General Discussion
In reply to the discussion: What If We Just Gave Poor People a Basic Income for Life? That’s What We’re About to Test. [View all]hunter
(40,827 posts)Reading or writing a book does less damage to the natural environment than driving a car to work. I don't know how much fossil fuel is burned supporting each of my posts on DU, but I hope it's not a lot. My own computer setup, from the phone line through my computer, burns less than twenty watts. That's much lower than it was back in the days of computers with big, bulky 100 watt CRT monitors and desktop computers with fans and spinning metal hard drives .
By some planning and good fortune my wife and I have avoided the automobile commuter lifestyle since the mid 'eighties.
I rather resent the fact that I have to own a car to be considered a functional adult in most of the U.S.A. so I drive a thirty year old car with a salvage title, doing the best I can not to contribute to the manufacture of any new cars. My car is in good running order, has a catalytic converter, and it's not especially polluting because I only fill the tank with gasoline every other month or two, whether it needs it or not. Most days I don't drive.
When my wife and I met we were Los Angeles commuters. It frequently took us more than an hour to drive less than twenty miles in our commutes. That's a lot of time wasted, much fossil fuel burned, much air polluted.

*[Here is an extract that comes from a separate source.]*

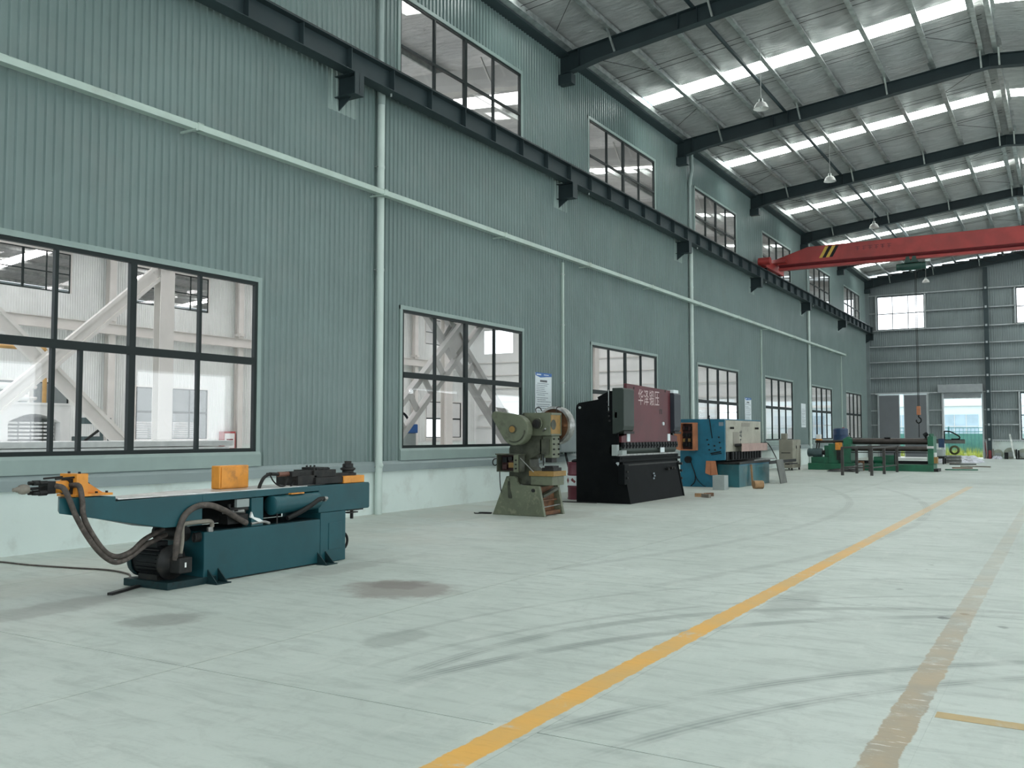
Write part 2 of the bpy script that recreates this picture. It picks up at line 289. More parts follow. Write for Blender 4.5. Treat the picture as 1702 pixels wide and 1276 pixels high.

I can think of a million things I'd rather do than go shopping. I buy food, most of it local, I buy clothing, about half new and half from the thrift stores. All of my electronic goodies were somebody else's garbage except for a Raspberry Pi I bought about a year ago to familiarize myself with ARM microprocessors. (Rooting Android devices doesn't thrill me; just give me something I can run Debian on. No, I don't do Windows or anything else Microsoft.)
Of course I'm a hypocrite because I live in a house with a refrigerator, washing machine, and dryer because those are things my wife can afford and won't do without.
My own natural off-my-meds state is invisible-dumpster-diving-homeless-person. Fortunately I've always had friends and family to look after me. As I've looked after others. At my lowest point I was living in a broken car in a church parking lot, and later in a backyard garden shed belonging to a PTSD Vietnam war veteran.
Anyways, it's easy to be happy without buying lots of stuff. Sadly, most people don't know how. They've been trained by this society to be "consumers," they've been trained to be "productive."
Unfortunately this "economic productivity" as we now define it is destroying the natural environment that supports all humanity and our own human spirit. Most of us suffer work that does not make the world a better place, or else we suffer "unemployment."
It doesn't have to be that way. Money is an entirely human invention and we can modify and regulate it's use any way we choose, preferably by democratic means, in ways that increase our happiness as a people, and decrease the damage we do to the natural environment.